Khagram tells the story of a growing, but contentious, world society that features novel and increasingly efficacious norms of appropriate behavior in such areas as human rights and environmental protection. The transnational coalitions and networks led by nongovernmental groups that espouse such norms may seem weak in comparison with states, corporations, and such international agencies as the World Bank. Yet they became progressively more effective at altering the policies and practices of these historically more powerful actors and organizations from the 1970s on.

Khagram develops these claims in a detailed ethnographic account of the transnational struggles around the Narmada River Valley Dam Projects, a huge complex of thirty large and more than three thousand small dams. He offers further substantiation through a comparative historical analysis of the political economy of big dam projects in India, Brazil, South Africa, and China as well as by examining the changing behavior of international agencies and global companies. The author concludes with a discussion of the World Commission on Dams, an innovative attempt in the late 1990s to generate new norms among conflicting stakeholders.

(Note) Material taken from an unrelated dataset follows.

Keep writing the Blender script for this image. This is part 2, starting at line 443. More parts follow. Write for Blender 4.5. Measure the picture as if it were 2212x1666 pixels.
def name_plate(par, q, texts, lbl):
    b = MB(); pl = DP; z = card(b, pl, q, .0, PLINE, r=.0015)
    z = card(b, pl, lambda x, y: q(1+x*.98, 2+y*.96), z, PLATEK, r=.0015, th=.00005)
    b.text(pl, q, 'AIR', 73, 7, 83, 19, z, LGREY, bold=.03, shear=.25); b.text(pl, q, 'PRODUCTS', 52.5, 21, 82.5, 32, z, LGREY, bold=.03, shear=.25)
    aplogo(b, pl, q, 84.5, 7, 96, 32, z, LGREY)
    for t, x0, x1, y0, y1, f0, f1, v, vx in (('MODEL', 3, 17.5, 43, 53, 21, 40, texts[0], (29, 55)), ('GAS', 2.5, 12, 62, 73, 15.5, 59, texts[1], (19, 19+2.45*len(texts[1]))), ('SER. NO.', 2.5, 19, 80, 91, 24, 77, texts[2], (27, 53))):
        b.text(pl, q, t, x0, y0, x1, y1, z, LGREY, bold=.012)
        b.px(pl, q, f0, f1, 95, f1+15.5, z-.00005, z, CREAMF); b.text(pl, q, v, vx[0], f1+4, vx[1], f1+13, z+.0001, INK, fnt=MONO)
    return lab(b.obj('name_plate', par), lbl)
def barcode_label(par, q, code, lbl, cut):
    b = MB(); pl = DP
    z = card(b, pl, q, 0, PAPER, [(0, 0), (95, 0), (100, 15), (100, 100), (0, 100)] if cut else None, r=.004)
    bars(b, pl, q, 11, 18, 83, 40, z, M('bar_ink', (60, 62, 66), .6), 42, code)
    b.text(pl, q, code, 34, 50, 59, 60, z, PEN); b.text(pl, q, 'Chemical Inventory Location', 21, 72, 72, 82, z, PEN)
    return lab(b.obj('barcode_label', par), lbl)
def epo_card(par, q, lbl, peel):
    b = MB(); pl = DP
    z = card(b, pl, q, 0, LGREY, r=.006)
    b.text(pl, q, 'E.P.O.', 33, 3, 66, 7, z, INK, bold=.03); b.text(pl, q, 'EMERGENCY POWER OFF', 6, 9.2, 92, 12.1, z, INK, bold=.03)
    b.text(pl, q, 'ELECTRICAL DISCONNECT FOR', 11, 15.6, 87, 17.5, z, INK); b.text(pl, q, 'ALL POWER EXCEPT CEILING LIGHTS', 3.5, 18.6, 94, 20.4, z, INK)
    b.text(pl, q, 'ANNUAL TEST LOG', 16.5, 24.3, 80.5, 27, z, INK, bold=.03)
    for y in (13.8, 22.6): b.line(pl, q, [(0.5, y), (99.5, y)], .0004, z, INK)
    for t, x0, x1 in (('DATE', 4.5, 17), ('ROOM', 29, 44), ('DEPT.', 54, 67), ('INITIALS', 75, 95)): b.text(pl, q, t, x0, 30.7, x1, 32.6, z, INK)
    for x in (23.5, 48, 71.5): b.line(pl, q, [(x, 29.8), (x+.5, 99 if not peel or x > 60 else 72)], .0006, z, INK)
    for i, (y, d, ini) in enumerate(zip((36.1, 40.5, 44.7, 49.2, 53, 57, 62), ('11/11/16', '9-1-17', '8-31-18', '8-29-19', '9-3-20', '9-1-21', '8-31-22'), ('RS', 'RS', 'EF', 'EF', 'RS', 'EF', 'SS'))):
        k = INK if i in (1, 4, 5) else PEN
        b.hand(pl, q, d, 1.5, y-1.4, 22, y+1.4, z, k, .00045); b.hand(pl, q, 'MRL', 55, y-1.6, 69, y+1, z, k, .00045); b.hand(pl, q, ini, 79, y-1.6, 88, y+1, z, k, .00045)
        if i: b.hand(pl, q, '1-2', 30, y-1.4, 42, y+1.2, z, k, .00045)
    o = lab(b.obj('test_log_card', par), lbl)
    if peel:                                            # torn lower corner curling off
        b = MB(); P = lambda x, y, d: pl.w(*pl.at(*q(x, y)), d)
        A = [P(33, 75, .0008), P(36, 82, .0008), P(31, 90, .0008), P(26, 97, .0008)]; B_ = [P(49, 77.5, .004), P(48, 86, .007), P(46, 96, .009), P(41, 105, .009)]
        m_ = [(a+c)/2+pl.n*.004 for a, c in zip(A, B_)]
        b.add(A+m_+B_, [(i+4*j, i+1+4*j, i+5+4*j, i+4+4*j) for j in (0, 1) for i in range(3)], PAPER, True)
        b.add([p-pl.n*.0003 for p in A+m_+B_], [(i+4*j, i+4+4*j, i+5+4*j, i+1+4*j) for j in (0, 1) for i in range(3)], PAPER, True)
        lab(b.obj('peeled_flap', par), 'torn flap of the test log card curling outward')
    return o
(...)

Sanjeev Khagram is a faculty member at Harvard University's John F. Kennedy School of Government and currently a Visiting Professor at Stanford University's Institute for International Studies. He was Senior Policy Advisor to the World Commission on Dams from 1998 to 2000. He is coeditor of Restructuring World Politics: Transnational Movements, Networks, and Norms and is currently co-leading an initiative on transnational dynamics and emerging architectures of governance.